Ender makes it to the barracks, where the other boys have chosen their bunks, and have left Ender with the crap bunk. So we get this great bit of unreliable narration:
Sure enough, the bottom bunk right by the door was the only empty bed. For a moment it occurred to Ender that by letting the others put him in the worst place, he was inviting later bullying. Yet he couldn't very well oust someone else.
So he smiled broadly. "Hey, thanks," he said. Not sarcastically at all. He said it as sincerely as if they had reserved for him the best position. "I thought I was going to have to ask for low bunk by the door."
So right after the narrator explains that Ender knows this is the crappy bunk that will lead to greater bullying, we're told that he sincerely and without sarcasm thanks them and tells them that it's the bunk he wanted. Which he does not because it's true, but to undercut their attempt at getting to him. Which is kind of the opposite of sincerity.

But--o-ho!--it turns out that that really is the best bunk, where the student-elected leader sleeps.

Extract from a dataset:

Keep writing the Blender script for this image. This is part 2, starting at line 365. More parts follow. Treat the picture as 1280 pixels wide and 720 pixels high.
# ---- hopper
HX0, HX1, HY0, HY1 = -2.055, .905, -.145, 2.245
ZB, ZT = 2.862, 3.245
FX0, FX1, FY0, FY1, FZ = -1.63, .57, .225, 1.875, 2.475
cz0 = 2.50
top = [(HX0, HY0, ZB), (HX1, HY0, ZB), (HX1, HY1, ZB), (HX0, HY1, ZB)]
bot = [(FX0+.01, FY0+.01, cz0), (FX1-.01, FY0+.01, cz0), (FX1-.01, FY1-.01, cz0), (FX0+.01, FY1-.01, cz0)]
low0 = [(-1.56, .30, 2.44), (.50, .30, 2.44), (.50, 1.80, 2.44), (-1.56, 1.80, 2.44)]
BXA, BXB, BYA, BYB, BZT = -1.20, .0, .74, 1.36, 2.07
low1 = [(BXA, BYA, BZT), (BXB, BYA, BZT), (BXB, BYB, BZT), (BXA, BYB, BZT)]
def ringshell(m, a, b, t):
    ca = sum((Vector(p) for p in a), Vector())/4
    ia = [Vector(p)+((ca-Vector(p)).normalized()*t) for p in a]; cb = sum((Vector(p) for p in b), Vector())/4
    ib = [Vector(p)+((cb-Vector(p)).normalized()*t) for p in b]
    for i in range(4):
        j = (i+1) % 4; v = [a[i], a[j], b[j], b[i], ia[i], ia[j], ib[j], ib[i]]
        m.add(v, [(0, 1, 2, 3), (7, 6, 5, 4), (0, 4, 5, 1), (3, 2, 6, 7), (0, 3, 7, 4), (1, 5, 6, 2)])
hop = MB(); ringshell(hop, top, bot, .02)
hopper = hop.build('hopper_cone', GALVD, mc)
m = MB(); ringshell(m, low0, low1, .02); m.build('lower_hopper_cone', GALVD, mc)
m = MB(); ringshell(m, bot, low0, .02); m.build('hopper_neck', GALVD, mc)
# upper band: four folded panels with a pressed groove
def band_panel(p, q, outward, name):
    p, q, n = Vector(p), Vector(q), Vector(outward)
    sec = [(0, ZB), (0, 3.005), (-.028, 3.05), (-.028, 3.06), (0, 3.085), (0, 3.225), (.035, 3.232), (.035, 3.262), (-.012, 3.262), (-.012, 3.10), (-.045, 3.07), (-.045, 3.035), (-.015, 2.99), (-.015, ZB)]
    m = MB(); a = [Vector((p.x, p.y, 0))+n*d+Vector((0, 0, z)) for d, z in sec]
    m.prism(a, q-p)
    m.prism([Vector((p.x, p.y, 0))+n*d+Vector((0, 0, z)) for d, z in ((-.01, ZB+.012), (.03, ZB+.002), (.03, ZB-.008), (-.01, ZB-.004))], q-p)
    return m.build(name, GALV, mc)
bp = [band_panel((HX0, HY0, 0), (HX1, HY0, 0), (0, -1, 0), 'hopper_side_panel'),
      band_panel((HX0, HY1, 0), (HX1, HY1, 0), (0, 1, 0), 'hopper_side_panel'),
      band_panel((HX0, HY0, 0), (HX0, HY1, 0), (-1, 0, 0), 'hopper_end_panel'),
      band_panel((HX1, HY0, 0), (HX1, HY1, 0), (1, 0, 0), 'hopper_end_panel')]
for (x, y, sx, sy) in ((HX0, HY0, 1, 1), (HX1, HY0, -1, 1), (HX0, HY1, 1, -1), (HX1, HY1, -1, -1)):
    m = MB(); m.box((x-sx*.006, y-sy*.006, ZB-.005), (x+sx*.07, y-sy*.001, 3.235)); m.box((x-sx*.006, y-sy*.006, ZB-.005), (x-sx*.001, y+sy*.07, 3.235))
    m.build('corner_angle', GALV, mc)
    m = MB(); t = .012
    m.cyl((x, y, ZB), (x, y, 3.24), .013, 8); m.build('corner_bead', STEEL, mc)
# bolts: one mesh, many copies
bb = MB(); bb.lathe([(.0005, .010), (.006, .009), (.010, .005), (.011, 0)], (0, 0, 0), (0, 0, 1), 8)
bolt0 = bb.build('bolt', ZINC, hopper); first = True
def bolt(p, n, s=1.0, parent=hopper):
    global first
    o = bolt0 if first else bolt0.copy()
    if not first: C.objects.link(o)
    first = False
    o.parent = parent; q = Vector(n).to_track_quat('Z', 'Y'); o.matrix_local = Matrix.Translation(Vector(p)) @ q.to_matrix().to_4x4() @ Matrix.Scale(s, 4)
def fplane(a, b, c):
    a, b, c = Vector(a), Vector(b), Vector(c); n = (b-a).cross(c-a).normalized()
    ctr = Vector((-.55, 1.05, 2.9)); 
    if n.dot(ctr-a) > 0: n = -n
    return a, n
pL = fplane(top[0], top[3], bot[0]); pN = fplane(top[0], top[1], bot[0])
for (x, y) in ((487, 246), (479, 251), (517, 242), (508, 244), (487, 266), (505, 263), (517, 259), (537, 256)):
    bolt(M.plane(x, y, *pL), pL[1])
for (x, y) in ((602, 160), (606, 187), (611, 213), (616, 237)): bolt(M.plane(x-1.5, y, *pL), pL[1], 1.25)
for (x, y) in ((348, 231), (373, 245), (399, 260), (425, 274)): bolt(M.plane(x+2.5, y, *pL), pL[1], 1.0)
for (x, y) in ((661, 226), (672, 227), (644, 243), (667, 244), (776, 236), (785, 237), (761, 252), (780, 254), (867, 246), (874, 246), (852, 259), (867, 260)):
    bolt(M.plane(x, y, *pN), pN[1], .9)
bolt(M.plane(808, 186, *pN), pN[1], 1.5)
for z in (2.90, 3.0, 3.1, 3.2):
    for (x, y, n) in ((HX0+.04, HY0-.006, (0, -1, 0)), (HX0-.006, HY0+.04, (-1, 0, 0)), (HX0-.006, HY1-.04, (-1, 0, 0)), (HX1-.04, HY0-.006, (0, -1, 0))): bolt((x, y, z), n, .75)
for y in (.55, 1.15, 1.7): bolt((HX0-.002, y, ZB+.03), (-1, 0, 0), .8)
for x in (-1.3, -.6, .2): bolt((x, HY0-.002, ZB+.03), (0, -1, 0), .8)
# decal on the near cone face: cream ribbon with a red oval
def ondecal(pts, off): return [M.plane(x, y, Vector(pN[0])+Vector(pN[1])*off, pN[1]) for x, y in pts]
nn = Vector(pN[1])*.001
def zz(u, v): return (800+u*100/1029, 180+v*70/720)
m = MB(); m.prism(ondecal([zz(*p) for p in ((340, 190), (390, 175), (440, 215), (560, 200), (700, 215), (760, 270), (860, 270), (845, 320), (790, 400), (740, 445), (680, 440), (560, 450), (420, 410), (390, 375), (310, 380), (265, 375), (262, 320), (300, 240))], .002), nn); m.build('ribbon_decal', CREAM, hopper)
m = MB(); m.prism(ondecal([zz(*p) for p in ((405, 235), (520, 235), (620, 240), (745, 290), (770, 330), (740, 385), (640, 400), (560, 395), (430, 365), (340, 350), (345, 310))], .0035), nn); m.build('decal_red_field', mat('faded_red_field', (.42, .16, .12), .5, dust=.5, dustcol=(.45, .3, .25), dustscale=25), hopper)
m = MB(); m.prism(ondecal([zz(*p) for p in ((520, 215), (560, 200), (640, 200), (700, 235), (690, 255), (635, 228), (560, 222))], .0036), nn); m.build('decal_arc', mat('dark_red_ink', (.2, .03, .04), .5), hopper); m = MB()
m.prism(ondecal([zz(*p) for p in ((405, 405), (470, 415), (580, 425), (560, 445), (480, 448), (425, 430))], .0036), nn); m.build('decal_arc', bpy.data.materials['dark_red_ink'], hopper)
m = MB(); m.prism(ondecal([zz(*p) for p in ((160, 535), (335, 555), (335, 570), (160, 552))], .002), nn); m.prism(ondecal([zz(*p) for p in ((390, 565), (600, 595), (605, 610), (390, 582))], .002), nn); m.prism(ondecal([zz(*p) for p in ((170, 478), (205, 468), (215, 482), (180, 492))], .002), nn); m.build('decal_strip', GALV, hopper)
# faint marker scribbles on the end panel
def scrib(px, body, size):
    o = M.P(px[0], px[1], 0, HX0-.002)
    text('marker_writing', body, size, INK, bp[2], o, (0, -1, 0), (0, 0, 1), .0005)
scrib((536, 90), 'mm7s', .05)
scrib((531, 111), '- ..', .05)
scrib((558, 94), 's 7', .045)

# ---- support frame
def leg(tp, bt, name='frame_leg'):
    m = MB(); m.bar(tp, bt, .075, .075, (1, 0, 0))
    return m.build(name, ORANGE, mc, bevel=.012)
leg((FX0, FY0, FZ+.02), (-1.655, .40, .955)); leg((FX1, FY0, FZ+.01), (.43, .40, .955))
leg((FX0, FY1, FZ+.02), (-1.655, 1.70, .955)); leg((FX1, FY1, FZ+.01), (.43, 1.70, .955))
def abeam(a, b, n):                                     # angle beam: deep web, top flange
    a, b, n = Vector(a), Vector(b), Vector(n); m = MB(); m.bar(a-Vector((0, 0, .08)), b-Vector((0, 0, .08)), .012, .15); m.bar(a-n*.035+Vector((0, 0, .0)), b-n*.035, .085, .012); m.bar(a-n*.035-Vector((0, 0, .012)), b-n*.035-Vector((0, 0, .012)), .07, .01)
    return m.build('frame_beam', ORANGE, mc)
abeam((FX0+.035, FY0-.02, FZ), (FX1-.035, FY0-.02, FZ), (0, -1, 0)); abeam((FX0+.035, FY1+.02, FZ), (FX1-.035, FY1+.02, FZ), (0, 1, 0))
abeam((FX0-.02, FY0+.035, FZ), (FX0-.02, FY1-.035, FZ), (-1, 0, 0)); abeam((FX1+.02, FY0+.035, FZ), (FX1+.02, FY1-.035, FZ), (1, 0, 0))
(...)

Because of course it is. Now maybe Dap (their den-mother-slash-commander, more or less) is just continuing on the same "isolate Ender through favoritism" tactic that we saw in the previous chapter, but either way it just made me groan. Even when Ender's the target, it works out for his benefit.

There's some description of the technology here, from the not-a-laser ray guns that can "make a three-inch circle of light on a wall a hundred meters off" (ooh. Impressive.) to the simulated gravity via rotating the ship, all of which I'm sure will come back to be gravely important later. Meanwhile, the kid whose arm Ender broke--a French boy named Bernard, with an exotic accent that gives Card the opportunity to hate on the French a bit--is setting up a posse against Ender.

We next get a scene that I'd actually like to see more of, because it's the first time that the central concept of a combat boarding school in space has approached my interests. It's the classic outsider-teen movie image, where Ender's in the cafeteria, noticing how everyone's divided up and he doesn't have a group to sit with. Honestly, if this book were "'Mean Girls' in Space," I would be way more on-board.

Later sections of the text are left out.